— START —

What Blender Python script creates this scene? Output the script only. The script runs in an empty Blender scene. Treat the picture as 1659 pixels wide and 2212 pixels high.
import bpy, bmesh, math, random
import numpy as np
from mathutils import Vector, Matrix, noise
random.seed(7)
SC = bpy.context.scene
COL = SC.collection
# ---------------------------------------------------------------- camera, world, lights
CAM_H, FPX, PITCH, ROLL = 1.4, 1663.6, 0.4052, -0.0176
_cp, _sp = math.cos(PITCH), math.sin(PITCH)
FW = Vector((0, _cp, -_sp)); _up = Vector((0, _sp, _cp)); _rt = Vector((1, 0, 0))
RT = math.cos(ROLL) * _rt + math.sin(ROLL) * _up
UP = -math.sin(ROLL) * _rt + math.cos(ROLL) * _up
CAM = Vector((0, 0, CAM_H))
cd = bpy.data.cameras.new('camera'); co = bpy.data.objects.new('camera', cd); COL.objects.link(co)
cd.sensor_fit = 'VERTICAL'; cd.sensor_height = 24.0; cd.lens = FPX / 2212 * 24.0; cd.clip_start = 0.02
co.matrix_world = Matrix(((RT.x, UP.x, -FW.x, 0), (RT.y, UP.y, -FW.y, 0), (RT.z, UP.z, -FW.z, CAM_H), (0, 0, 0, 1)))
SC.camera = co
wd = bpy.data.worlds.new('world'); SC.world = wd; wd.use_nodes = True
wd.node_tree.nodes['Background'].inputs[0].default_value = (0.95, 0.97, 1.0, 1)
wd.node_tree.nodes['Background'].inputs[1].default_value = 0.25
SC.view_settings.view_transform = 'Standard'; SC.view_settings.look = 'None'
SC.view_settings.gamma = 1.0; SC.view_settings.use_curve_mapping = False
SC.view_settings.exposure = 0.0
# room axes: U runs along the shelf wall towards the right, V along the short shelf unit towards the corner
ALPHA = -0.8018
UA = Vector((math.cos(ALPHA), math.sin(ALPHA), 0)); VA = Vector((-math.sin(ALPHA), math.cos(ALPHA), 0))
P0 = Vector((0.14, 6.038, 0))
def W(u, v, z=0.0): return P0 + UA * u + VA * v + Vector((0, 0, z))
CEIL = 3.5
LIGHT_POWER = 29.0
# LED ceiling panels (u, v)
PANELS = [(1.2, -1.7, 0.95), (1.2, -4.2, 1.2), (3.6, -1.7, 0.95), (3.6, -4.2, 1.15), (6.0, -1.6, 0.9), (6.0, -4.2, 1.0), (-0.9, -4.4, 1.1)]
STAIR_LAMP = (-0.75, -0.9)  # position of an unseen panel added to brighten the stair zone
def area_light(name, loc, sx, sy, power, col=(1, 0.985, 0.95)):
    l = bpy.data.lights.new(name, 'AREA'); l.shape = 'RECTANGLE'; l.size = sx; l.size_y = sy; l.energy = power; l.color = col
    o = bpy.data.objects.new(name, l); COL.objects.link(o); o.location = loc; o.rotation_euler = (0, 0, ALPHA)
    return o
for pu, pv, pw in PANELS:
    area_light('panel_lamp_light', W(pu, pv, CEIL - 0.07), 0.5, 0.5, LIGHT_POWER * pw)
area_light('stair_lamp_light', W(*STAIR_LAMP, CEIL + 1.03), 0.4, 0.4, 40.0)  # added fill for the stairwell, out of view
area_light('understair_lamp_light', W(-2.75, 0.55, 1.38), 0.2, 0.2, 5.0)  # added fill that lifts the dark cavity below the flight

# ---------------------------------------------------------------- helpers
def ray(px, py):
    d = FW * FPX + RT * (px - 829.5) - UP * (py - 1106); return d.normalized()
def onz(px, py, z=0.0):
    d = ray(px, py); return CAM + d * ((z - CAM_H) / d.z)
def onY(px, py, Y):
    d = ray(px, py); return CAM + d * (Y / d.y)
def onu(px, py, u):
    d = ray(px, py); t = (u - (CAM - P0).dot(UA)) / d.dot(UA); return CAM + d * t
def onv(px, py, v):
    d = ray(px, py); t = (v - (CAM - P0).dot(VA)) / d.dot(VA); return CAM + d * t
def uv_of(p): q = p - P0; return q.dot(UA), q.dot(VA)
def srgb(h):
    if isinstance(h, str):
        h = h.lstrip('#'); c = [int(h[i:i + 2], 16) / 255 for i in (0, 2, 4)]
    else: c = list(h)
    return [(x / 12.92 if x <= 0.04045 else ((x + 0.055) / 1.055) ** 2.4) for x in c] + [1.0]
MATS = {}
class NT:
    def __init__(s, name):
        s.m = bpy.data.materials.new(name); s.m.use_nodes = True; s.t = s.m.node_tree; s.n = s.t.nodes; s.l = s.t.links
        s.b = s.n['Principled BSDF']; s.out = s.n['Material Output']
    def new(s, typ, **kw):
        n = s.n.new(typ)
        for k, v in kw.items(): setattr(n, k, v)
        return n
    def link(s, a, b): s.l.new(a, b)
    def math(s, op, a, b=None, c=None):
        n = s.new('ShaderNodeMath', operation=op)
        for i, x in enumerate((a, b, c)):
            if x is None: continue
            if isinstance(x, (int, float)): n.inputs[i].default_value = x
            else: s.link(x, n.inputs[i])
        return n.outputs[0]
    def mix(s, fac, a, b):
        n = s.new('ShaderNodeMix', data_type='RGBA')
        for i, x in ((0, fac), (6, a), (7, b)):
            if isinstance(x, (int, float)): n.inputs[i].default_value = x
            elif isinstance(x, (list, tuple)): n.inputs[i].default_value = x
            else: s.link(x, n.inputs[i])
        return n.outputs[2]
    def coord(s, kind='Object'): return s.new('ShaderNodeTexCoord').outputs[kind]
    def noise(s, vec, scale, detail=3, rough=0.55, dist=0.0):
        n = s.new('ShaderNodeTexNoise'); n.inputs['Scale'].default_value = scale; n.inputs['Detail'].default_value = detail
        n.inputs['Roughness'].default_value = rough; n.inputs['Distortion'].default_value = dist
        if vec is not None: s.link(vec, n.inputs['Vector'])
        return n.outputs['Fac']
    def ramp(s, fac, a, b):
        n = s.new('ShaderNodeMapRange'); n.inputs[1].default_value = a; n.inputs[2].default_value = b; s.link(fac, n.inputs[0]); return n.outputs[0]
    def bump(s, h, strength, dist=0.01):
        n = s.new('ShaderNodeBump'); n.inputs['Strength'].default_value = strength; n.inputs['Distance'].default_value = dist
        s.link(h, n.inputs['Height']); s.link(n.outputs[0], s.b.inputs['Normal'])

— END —

▶ **WHAT YOU ARE ASKED TO DO**: Copy out the data shown above without altering anything.

▶ **WORKED ANSWER**:
What Blender Python script creates this scene? Output the script only. The script runs in an empty Blender scene. Treat the picture as 1659 pixels wide and 2212 pixels high.
import bpy, bmesh, math, random
import numpy as np
from mathutils import Vector, Matrix, noise
random.seed(7)
SC = bpy.context.scene
COL = SC.collection
# ---------------------------------------------------------------- camera, world, lights
CAM_H, FPX, PITCH, ROLL = 1.4, 1663.6, 0.4052, -0.0176
_cp, _sp = math.cos(PITCH), math.sin(PITCH)
FW = Vector((0, _cp, -_sp)); _up = Vector((0, _sp, _cp)); _rt = Vector((1, 0, 0))
RT = math.cos(ROLL) * _rt + math.sin(ROLL) * _up
UP = -math.sin(ROLL) * _rt + math.cos(ROLL) * _up
CAM = Vector((0, 0, CAM_H))
cd = bpy.data.cameras.new('camera'); co = bpy.data.objects.new('camera', cd); COL.objects.link(co)
cd.sensor_fit = 'VERTICAL'; cd.sensor_height = 24.0; cd.lens = FPX / 2212 * 24.0; cd.clip_start = 0.02
co.matrix_world = Matrix(((RT.x, UP.x, -FW.x, 0), (RT.y, UP.y, -FW.y, 0), (RT.z, UP.z, -FW.z, CAM_H), (0, 0, 0, 1)))
SC.camera = co
wd = bpy.data.worlds.new('world'); SC.world = wd; wd.use_nodes = True
wd.node_tree.nodes['Background'].inputs[0].default_value = (0.95, 0.97, 1.0, 1)
wd.node_tree.nodes['Background'].inputs[1].default_value = 0.25
SC.view_settings.view_transform = 'Standard'; SC.view_settings.look = 'None'
SC.view_settings.gamma = 1.0; SC.view_settings.use_curve_mapping = False
SC.view_settings.exposure = 0.0
# room axes: U runs along the shelf wall towards the right, V along the short shelf unit towards the corner
ALPHA = -0.8018
UA = Vector((math.cos(ALPHA), math.sin(ALPHA), 0)); VA = Vector((-math.sin(ALPHA), math.cos(ALPHA), 0))
P0 = Vector((0.14, 6.038, 0))
def W(u, v, z=0.0): return P0 + UA * u + VA * v + Vector((0, 0, z))
CEIL = 3.5
LIGHT_POWER = 29.0
# LED ceiling panels (u, v)
PANELS = [(1.2, -1.7, 0.95), (1.2, -4.2, 1.2), (3.6, -1.7, 0.95), (3.6, -4.2, 1.15), (6.0, -1.6, 0.9), (6.0, -4.2, 1.0), (-0.9, -4.4, 1.1)]
STAIR_LAMP = (-0.75, -0.9)  # position of an unseen panel added to brighten the stair zone
def area_light(name, loc, sx, sy, power, col=(1, 0.985, 0.95)):
    l = bpy.data.lights.new(name, 'AREA'); l.shape = 'RECTANGLE'; l.size = sx; l.size_y = sy; l.energy = power; l.color = col
    o = bpy.data.objects.new(name, l); COL.objects.link(o); o.location = loc; o.rotation_euler = (0, 0, ALPHA)
    return o
for pu, pv, pw in PANELS:
    area_light('panel_lamp_light', W(pu, pv, CEIL - 0.07), 0.5, 0.5, LIGHT_POWER * pw)
area_light('stair_lamp_light', W(*STAIR_LAMP, CEIL + 1.03), 0.4, 0.4, 40.0)  # added fill for the stairwell, out of view
area_light('understair_lamp_light', W(-2.75, 0.55, 1.38), 0.2, 0.2, 5.0)  # added fill that lifts the dark cavity below the flight

# ---------------------------------------------------------------- helpers
def ray(px, py):
    d = FW * FPX + RT * (px - 829.5) - UP * (py - 1106); return d.normalized()
def onz(px, py, z=0.0):
    d = ray(px, py); return CAM + d * ((z - CAM_H) / d.z)
def onY(px, py, Y):
    d = ray(px, py); return CAM + d * (Y / d.y)
def onu(px, py, u):
    d = ray(px, py); t = (u - (CAM - P0).dot(UA)) / d.dot(UA); return CAM + d * t
def onv(px, py, v):
    d = ray(px, py); t = (v - (CAM - P0).dot(VA)) / d.dot(VA); return CAM + d * t
def uv_of(p): q = p - P0; return q.dot(UA), q.dot(VA)
def srgb(h):
    if isinstance(h, str):
        h = h.lstrip('#'); c = [int(h[i:i + 2], 16) / 255 for i in (0, 2, 4)]
    else: c = list(h)
    return [(x / 12.92 if x <= 0.04045 else ((x + 0.055) / 1.055) ** 2.4) for x in c] + [1.0]
MATS = {}
class NT:
    def __init__(s, name):
        s.m = bpy.data.materials.new(name); s.m.use_nodes = True; s.t = s.m.node_tree; s.n = s.t.nodes; s.l = s.t.links
        s.b = s.n['Principled BSDF']; s.out = s.n['Material Output']
    def new(s, typ, **kw):
        n = s.n.new(typ)
        for k, v in kw.items(): setattr(n, k, v)
        return n
    def link(s, a, b): s.l.new(a, b)
    def math(s, op, a, b=None, c=None):
        n = s.new('ShaderNodeMath', operation=op)
        for i, x in enumerate((a, b, c)):
            if x is None: continue
            if isinstance(x, (int, float)): n.inputs[i].default_value = x
            else: s.link(x, n.inputs[i])
        return n.outputs[0]
    def mix(s, fac, a, b):
        n = s.new('ShaderNodeMix', data_type='RGBA')
        for i, x in ((0, fac), (6, a), (7, b)):
            if isinstance(x, (int, float)): n.inputs[i].default_value = x
            elif isinstance(x, (list, tuple)): n.inputs[i].default_value = x
            else: s.link(x, n.inputs[i])
        return n.outputs[2]
    def coord(s, kind='Object'): return s.new('ShaderNodeTexCoord').outputs[kind]
    def noise(s, vec, scale, detail=3, rough=0.55, dist=0.0):
        n = s.new('ShaderNodeTexNoise'); n.inputs['Scale'].default_value = scale; n.inputs['Detail'].default_value = detail
        n.inputs['Roughness'].default_value = rough; n.inputs['Distortion'].default_value = dist
        if vec is not None: s.link(vec, n.inputs['Vector'])
        return n.outputs['Fac']
    def ramp(s, fac, a, b):
        n = s.new('ShaderNodeMapRange'); n.inputs[1].default_value = a; n.inputs[2].default_value = b; s.link(fac, n.inputs[0]); return n.outputs[0]
    def bump(s, h, strength, dist=0.01):
        n = s.new('ShaderNodeBump'); n.inputs['Strength'].default_value = strength; n.inputs['Distance'].default_value = dist
        s.link(h, n.inputs['Height']); s.link(n.outputs[0], s.b.inputs['Normal'])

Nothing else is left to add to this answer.